Damn.

So I hung out with my little bro* Dave and his coworkers last night and it was MAD REFRESHING. He caught a few of us going on about how awesome it must be to be 23 right now, chilling at a bar and laughing and being rad for days. Dave and I are both 26, by the way. It’s not a significant difference when you consider the fact that life is really, really long most of the time (R.I.P. River Phoenix), but maaaaaan! The last three years of my life have felt like one of those crazy roller coasters that someone eventually dies on. I didn’t quite know how to explain why I felt like such a haggard labrador in that moment, and then Dave said, “They’re worry-free!”

WELL, FOLKS! That hit me like my married boyfriend who I go to visit in Tampa every three weeks. WORRY-FREE. Yeah! That was exactly what they were (and that I wasn’t) in that moment. I am positive that all the 23 year olds worry about things like we all do, but when they’re at the bar they know how to kick it big. Just like I did before life rested that ten pound bronzed porcupine on my ballsack.
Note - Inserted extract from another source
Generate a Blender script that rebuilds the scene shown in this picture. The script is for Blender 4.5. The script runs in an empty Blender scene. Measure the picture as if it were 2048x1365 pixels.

I used to have all the fun I ever needed with my friends just by doing us to the fullest, no matter where we were. What happened to me?

While they were doing fun dances and cracking each other up, I was, at first secretly and then out loud, thinking about emails. Emails! At a party! Sure, it was a Sunday night and so it’s not completely out of line, but I was in the presence of great life-long friends and some inspirational humans who were making some of the best boner jokes I’ve heard in the better half of a year.

So, you guys. This New Years Resolution: Be more worry-free.

P.S. ONE LOVE

P.P.S. Haha, remember when people used to say that? I know we talked about this before, but isn’t that such strange thing to say? “One love.” Yeah man, I guess.

*He’s not actually my brother, bananacakes! I just call him that because one day I asked him if he would be while I was driving his drunk self home and looking for hamburgers. I felt it would be a wise spiritual investment, which it has been so far. Duh!

P.P.P.S. Today is my sister's 30th birthday. THIRTY. When did I get old enough to have a 30 year old sister? I remember her 13th birthday. I was so sad cos I thought she was so old and mature and hated me for being dumb and 9. My dad drove us up to Palmdale, where it was snowing, so we could have a snowball fight on Christmas Eve. My hands were so cold that they started burning in the car on the way home. Then we ate a ton of cake at 9 AM. Trip on that for a minute. Life is precious.